Our together trip to Torrey brought big changes to the landscaping.

The first thing we completed was the installation of the remainder of the treated posts that would be visible around the house as well as stretching the rest of the woven fence.

Looking back at Scott's proof-of-concept photo from his previous trip, we decided two rails, one at the top and one at the bottom of the wire would be sufficient to prevent the llamas from chewing on the shrubbery. Removing the middle rail would minimize obstructions to our views.

This is the west side of the house, the side from which the prevailing wind blows. Torrey is in Wayne County. Some folks (us included) often refer to it as Wind County because the wind does blow – and it is strong and frequent. We planted these Big Tuna Mugo Pines to create a wind break. In a few years, they should be between eight and twelve feet tall, a good separation between us and the blast.

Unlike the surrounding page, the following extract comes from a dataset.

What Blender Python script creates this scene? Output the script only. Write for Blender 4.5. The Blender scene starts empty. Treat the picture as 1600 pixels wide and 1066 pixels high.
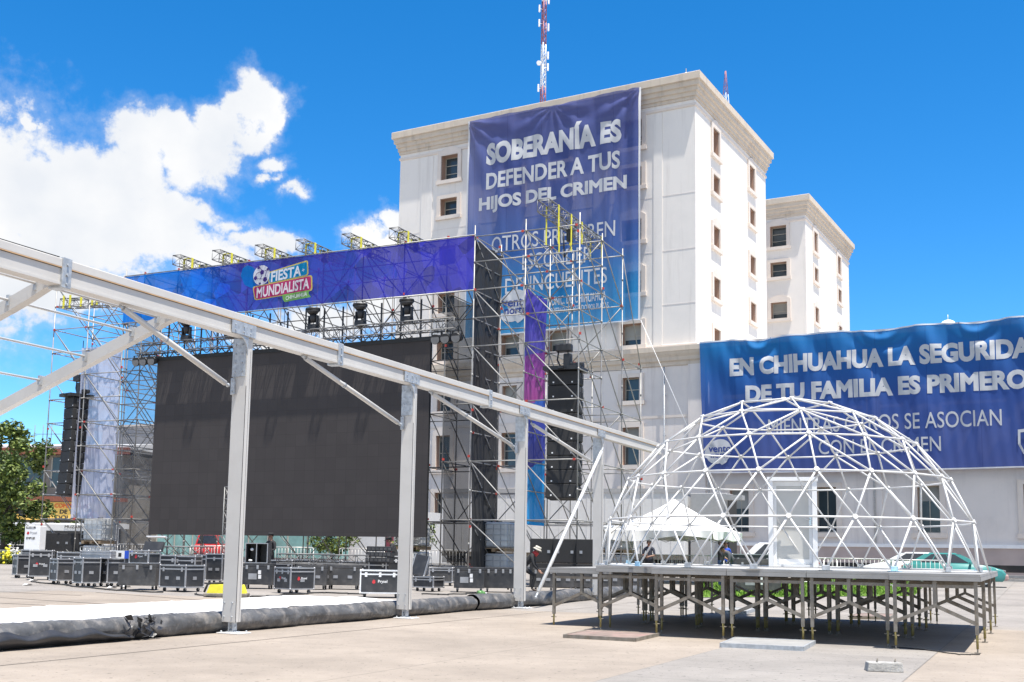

We needed to build another fence to screen the propane tank from view. One day, while driving through the avenues in Salt Lake,  I passed a yard surrounded by a beautiful bamboo fence. Since we already were attracted to the material, and because it was so lovely, we decided that would be a perfect screen for our propane tank.

The tank...

screened from view...

and from the porch.

A third fence, on the north side of the house but out of view, will divide the orchard from the rest of the yard. This fence does not need to be beautiful because we won't see it, but it does, once again, need to keep the llamas in their place.

Cedar posts with smooth wire (not yet strung) are just the thing.

During this trip, we had just enough time to hang a bit of decoration outside Scott's office door...

before the snow storm hit.

This was probably more snow than Torrey received during the entire winter. Then it was time to head back to Logan.